By Elizabeth Howcroft
PARIS (Reuters) -European shares fell on Friday and the downturn looked set to continue on Wall Street, extending a selloff as traders worried about tech stock valuations.
U.S. jobs data presented a mixed picture, adding to traders’ uncertainty and diminishing hopes that the Federal Reserve will cut rates again this year.
Technology stocks led Wall Street sharply lower on Thursday with a positive earnings report from chipmaker Nvidia not enough to dispel fears about an AI-fuelled market bubble. The downturn continued during Friday’s Asian trading, as investors dumped riskier assets.
At 1219 GMT, the MSCI World Equity Index was down 0.5% and on track for a 3.2% weekly drop, its biggest drop since March.
The pan-European STOXX 600 was down 0.8% and London’s FTSE 100 was down 0.4%.
Wall Street futures also fell. S&P 500 futures were down 0.2%, and Nasdaq futures were down 0.5%.
‘HIGHLY COUNTERINTUITIVE’ MOVES
Already under pressure from the wider downturn, European defence shares fell to their lowest since early September, after Ukraine’s president said he was ready for “honest” work on a U.S.-backed plan to end the war. The Russian rouble also hit a five-week high on renewed expectations of a peace plan.
Thursday’s delayed U.S. jobs data showed that employment growth accelerated in September but the jobless rate was at its highest in four years.
Hani Redha, a portfolio manager at PineBridge Investments, called the market reaction to the jobs data and Nvidia earnings “highly counterintuitive”.
“I would primarily put this down to stretched positioning and heightened sensitivity to this AI bubble talk, which I think is overblown,” he said, adding that there are parts of the market which are justifiably under pressure and not supported by fundamentals.
“It may be that Nvidia was a kind of an ATM machine yesterday – people selling what they can, to book gains, to cover for speculative losses elsewhere.”

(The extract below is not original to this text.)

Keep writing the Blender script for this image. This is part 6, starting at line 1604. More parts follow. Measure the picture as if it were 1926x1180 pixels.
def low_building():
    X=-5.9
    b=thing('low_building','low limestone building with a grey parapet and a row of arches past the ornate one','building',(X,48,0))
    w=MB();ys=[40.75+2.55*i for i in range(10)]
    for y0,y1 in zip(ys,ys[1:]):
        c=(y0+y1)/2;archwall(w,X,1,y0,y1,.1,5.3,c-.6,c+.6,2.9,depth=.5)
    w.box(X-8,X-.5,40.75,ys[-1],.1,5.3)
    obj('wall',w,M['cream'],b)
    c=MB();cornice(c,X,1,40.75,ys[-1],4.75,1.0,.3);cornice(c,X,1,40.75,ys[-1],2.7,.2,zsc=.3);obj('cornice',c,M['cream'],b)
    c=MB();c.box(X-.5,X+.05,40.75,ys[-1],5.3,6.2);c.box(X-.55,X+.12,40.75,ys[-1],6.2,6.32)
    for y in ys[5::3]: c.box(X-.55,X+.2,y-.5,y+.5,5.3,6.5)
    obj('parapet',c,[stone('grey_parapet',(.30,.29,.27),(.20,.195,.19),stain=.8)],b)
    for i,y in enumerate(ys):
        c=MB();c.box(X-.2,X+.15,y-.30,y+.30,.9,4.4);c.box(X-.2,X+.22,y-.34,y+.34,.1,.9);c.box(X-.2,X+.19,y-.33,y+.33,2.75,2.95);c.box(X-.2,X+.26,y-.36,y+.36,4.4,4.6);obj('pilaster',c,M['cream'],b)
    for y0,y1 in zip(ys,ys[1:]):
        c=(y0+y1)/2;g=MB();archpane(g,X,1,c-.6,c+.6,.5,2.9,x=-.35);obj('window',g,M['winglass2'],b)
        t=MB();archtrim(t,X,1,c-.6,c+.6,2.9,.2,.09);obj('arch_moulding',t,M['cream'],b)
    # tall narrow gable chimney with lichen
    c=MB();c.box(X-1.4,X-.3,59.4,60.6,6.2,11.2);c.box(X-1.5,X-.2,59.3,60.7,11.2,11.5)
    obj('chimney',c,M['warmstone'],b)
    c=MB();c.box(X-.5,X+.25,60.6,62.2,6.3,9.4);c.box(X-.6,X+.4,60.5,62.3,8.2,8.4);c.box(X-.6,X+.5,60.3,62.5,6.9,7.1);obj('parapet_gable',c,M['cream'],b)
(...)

Global markets have been driven to record highs by an AI investment frenzy, but some market participants are becoming concerned about the risk of massive spending not translating into meaningful progress. Alphabet’s CEO Sundar Pichai earlier this week said that no company would be unaffected if the AI boom collapses.
Still, global equity funds attracted net inflows for the ninth week in a row, in the week up to November 19, data showed. Investors are still expecting further AI-driven gains.
“AI remains a key driver of equity markets. We expect rising capex and accelerating adoption to push AI-linked stocks higher in the year ahead,” said UBS’s chief investment officer Mark Haefele in a monthly note.
YEN BOOSTED BY VERBAL INTERVENTION
Japan’s finance minister, Satsuki Katayama, said that intervention in the yen was a possibility, in her strongest comments so far about the currency, which has fallen around 6% since Prime Minister Sanae Takaichi was elected leader of her party.
The yen found some support after the comments, and was at 156.84 per dollar, still within reach of Thursday’s 10-month low of 157.9.
Japan’s cabinet approved an economic stimulus package worth around $135 billion.
The euro was steady at $1.1497 and the dollar index also little changed at 100.39, set for a 0.2% weekly gain.
Euro zone bond yields fell, with the benchmark 10-year German Bund yield retreating from a six-week high, down 4 basis points at 2.6838%.
Euro zone business activity grew steadily this month, PMI data showed.
Oil prices fell for the third day running, as the U.S. push for a Russia-Ukraine deal to end the war raised the possibility of more oil supplies being brought onto the market.
Bitcoin fell to a seven-month low of $81,668.
Gold was down 0.7% at $4,047.46 per ounce.